Sus escultoras seducen y amedrentan a la vez. Entran ganas de tocarlas, pero su textura puntiaguda repele todo contacto. "Siempre quise emular las espinas de los erizos de mar", compara su creadora, Jennifer Maestre desde Boston, "luchan por protegerse". Cactus de punta fina, gatos de orejas afiladas o peligrosas estrellas de mar. Maestre no es una escultora al uso. Sus inquietantes figuras, unas de ocho centímetros de alto, otras de medio metro, son torres de lapiceros. Sí, como lo oye. Las obras de Maestre se alimentan de lápices similares a los Alpino con los que coloreaba en el cole. Estructuras de cientos de pedazos de grafito -de unos tres centímetros de largo-, agujereados y ensamblados en resistentes hilos, como si fuesen collares.
"Son metáforas de nuestro empeño por protegernos, por defender nuestra personalidad y nuestra alma. Los seres vivos seducimos e inspiramos rechazo al mismo tiempo", teoriza.
A partir de ahí, Maestre, de 48 años, ha creado más de 60 esculturas que hoy se exponen en museos (como el Krannert Art Museum de Illinois o el DeCordova Museum de Lincoln), en galerías y casas particulares (sus delirios escultóricos alcanzan los 6.000 euros). Su técnica: el peyote. Un antiguo método, que toma prestado el nombre a un cactus alucinógeno de San Luis de Potosí (México) y que consiste en enfilar abalorios en un hilo. Una laboriosa tarea a la que dedica ocho horas diarias (tarda de dos semanas a un mes en terminar una pieza). "Uso unos 200 lápices para las figuras más pequeñas y unos 800 para las más grandes", detalla.
Sin embargo, la caja de herramientas de Maestre no siempre encerró anodinos lapiceros e inofensivos filamentos. "Empecé pegando clavos en mosquiteras. Pero me mareaba el olor del caucho líquido. Así que me pasé a los lápices. Aprendí la técnica del peyote en libros". La bombilla se le encendió en 1999, pocos meses después de graduarse en la Universidad de Arte de Massachusetts. "Me especialicé en esculturas de cristal.

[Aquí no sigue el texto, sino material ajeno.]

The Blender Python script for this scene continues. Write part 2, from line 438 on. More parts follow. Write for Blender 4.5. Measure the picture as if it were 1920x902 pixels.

Pero salía muy caro. Alquilar un estudio con hornos cuesta unos 38 dólares la hora [25 euros]". Y añade: "Sale más a cuenta sacar punta a lápices".
Maestre, eterno culo de mal asiento, no se matriculó en la escuela de arte hasta los 30. "De joven, estudié Economía en Wellesley [la prestigiosa universidad de Boston donde estudió Hillary Clinton] para contentar a mi padre. He sido de todo: dependienta, camarera, cocinera. Hasta intenté montar una empresa de zapatos con una amiga". Su vida ha sido un baile. "Mi padre era astrónomo. Nací en Johannesburgo. Pero he vivido en Irán, Nuevo México, Barcelona...".
Aquella odisea intercontinental le ha dejado cierto poso artístico. "Visitábamos museos y me di cuenta de que me apasionaba el arte". Le hechizaron las caprichosas formas del art déco holandés, las estructuras orgánicas de Gaudí y el arte tribal de Papúa Nueva Guinea. Una magia animista de la que toma prestado el sentido de protección y supervivencia.
Volúmenes y tipologías desempeñan un papel fundamental en su obra. No extraña su pasión por el biólogo y filósofo alemán del XIX Ernst Haeckel. "Sus teorías e ilustraciones me dicen que el arte no agotará jamás las formas que existen en la naturaleza".
Cuando se estableció en Boston decidió hacer lo que mejor se le daba: bailar. "Trabajé como gogó de un grupo de garage durante 14 años. Hacían versiones de The Byrds y Fleetwood Mac. Lo dejé porque no me veía moviendo las caderas sobre un escenario a los 40".